Nel suo Manifesto, appare chiaramente che il focus si posa sulla parte più giocosa della proposta di Lipman-Sharp e che fa attenzione al «gusto insito nell’atto di pensare» per fare eco alla voglia di stare nel mondo ed alla spontaneità e meraviglia che contraddistinguono l’infanzia7.
I testi vengono pensati in chiave multiculturale e riservano una particolare attenzione alla predisposizione etica degli esseri umani e rafforzano l’apprendimento basato sull’allenamento delle abilità di pensiero, le quali vengono affrontate in modo più sistematico ed approfondito rispetto al curricolo Lipman.
Inoltre, viene dato maggiore spazio agli atteggiamenti etici ed ai valori, grazie alla proposta di nuove questioni, legate alla soggettività, all’etica ed estetica ambientale ed alla pace, cioè alle sfide che ci mostra il nostro secolo. Da ultimo, rivalorizza sia il corpo che le sensazioni, dando maggiore spazio a questi strumenti conoscitivi di sé e del mondo. In questo senso si parla della triade ricerca, azione, creatività, allenata per sostenere l’azione creativa.
Il curriculum Noria si compone di tre macro-aree: i racconti per pensare, la biblioteca Noria (utile per la formazione sullo sviluppo dell’azione etica e sul pensiero creativo), il curriculum per la scuola dell’infanzia e la primaria e una serie complementare, Crearmundos, che pone il focus sulla creatività sociale.

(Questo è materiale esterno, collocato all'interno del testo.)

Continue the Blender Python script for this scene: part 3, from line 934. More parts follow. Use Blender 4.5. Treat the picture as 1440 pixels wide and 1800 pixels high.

Come si può evincere dal nome (Noria tradotto in italiano significa ‘ruota panoramica’) questo progetto editoriale e pedagogico si basa sul circolo del dialogo, spazio privilegiato di apprendimento e sulla volontà di accompagnare i bambini e le bambine a pensare ed agire tenendo in conto differenti prospettive, spesso inusuali.
La pedagogia che lo sostiene può essere riassunta come segue: il compito dell’educazione è quello di aiutare ogni bambino/a a divenire ciò che è, essendo capace di pensare e prendere decisioni in modo autonomo e, al contempo, di essere un cittadino cosciente della sua appartenenza alla collettività prossima (famiglia, contesto quotidiano, società) e lontana (l’umanità nel suo complesso).
La filosofia Ludica si unisce al movimento della Ciudadania Creativa (Cittadinanza Creativa) come strumento per far fronte alle grandi sfide della contemporaneità (come l’odio per il diverso, i conflitti e le guerre, la questione ambientale, la perdita dei diritti umani, le minacce dei totalitarismi, ecc.). In questo modo, si propone di dare voce all’infanzia, capacitandola per prendere parte ai processi decisionali ed alle pratiche legate all’immaginazione di futuri possibili.
Proprio per questo possiamo affermare che risponde positivamente alle richieste del Ministero dell’Istruzione italiano che, nel 2018, scrisse nelle Indicazioni nazionali e nuovi scenari, sull’importanza di educare alla competenza in materia di cittadinanza, oltre che a quella di consapevolezza ed espressione culturale, tra altre.
Emerge, quindi, che la P4C non è una pedagogia che implementa il ‘fare teoria di’ ma promuove la sperimentazione, cioè l’attività eminentemente pratica, in una ambiente di cura. Qui, si sperimenta la logica, parlando e pensando bene, si contemplano il mondo e il cosmo e si apprende ad agire in modo retto e giusto, stando nella relazione e non solo studiando la teoria dell’azione morale. Tutto ciò richiama fortemente gli studi di Hadot. Ciò che accade nella comunità di ricerca filosofica è proprio la concretizzazione della relazione con l’Altro attraverso il dialogo e l’ascolto. In questo contesto, «Aletheia diventa Ethos8» come, a suo tempo, scrisse Foucault parlando della filosofia antica.
Note
- J. Patočka, Saggi eretici sulla filosofia della storia, Torino, Piccola Biblioteca Einaudi, Filosofia, ed. 2010
- P. Hadot, Esercizi spirituali e filosofia antica, Torino, Piccola Biblioteca Einaudi, Filosofia, ed. 2005.
- M. Foucault, Tecnologie del sé, Torino, Bollati Boringhieri, 1992.
- Ibidem. P. 13.
- F. Manara, Comunità di ricerca e iniziazione al filosofare. Appunti per una nuova didattica della filosofia, Vignate, Lampi di Stampa, 2004.
- La collana Impariamo a pensare edita dalla Liguori, diretta da Antonio Cosentino, Marina Santi e Maura Striano, presenta contributi teorici di autorevoli studiosi sulla complessa questione dell’educazione del pensiero, e materiali didattici costruiti con l’esplicito obiettivo di ‘insegnare a pensare’.
- È importante sottolineare che in questa corrente si parla di ‘infanzie’, al plurale, proprio per dare voce all’alterità che le abita.
- M. Foucault, Tecnologie del sé, cit., p. 32.